Automating Cryptographic Protocol Language Generation from Structured Specifications
This work addresses the problem for cryptographers by providing an automated tool to streamline protocol modeling, though it is incremental as it builds on prior data-centric approaches.
The paper tackles the challenge of automating the generation of cryptographic protocol models from structured specifications, resulting in a tool that exports to ProVerif and C++ implementations while extending verification plugins.
Security of cryptographic protocols can be analysed by creating a model in a formal language and verifying the model in a tool. All such tools focus on the last part of the analysis, verification, and the interpretation of the specification is only explained in papers. Rather, we focus on the interpretation and modelling part by presenting a tool to aid the cryptographer throughout the process and automatically generating code in a target language. We adopt a data-centric approach where the protocol design is stored in a structured way rather than as textual specifications. Previous work shows how this approach facilitates the interpretation to a single language (for Tamarin) which required aftermath modifications.

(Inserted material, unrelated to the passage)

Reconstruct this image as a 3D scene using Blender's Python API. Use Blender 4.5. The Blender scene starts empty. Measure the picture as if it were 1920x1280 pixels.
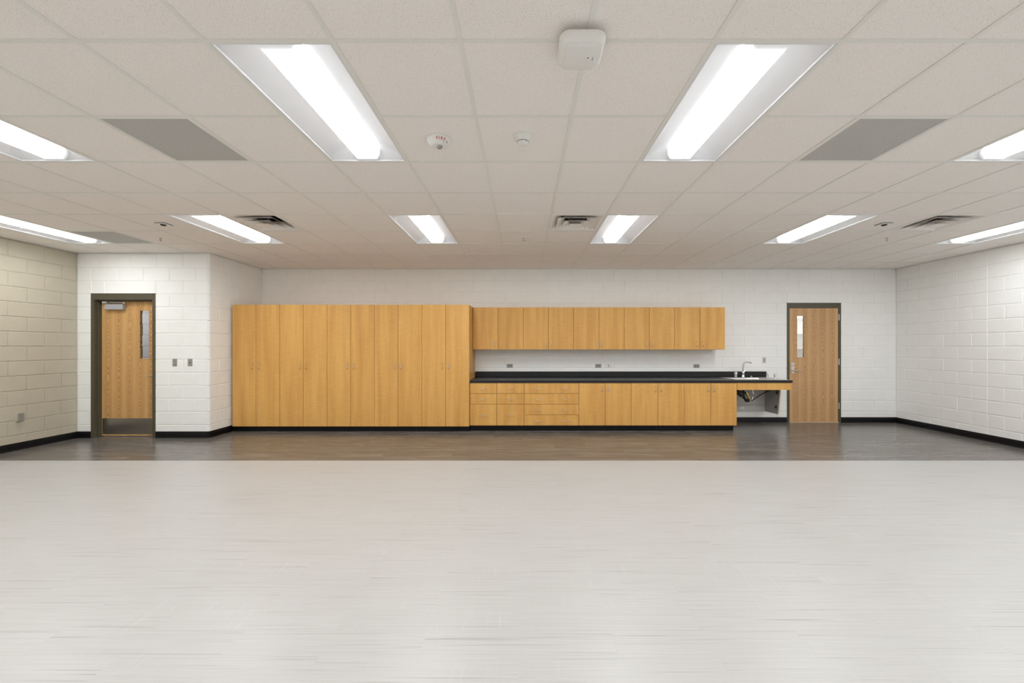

By improving the expressiveness of the specification data structure we extend the tool to export to an additional formal language, ProVerif, as well as a C++ fully running implementation. Furthermore, we extend the plugins to verify correctness in ProVerif and executability lemmas in Tamarin. In this paper we model the Diffie-Hellman key exchange, which is traditionally used as a case study; a demo is also provided for other commonly studied protocols, Needham- Schroeder and Needham-Schroeder-Lowe.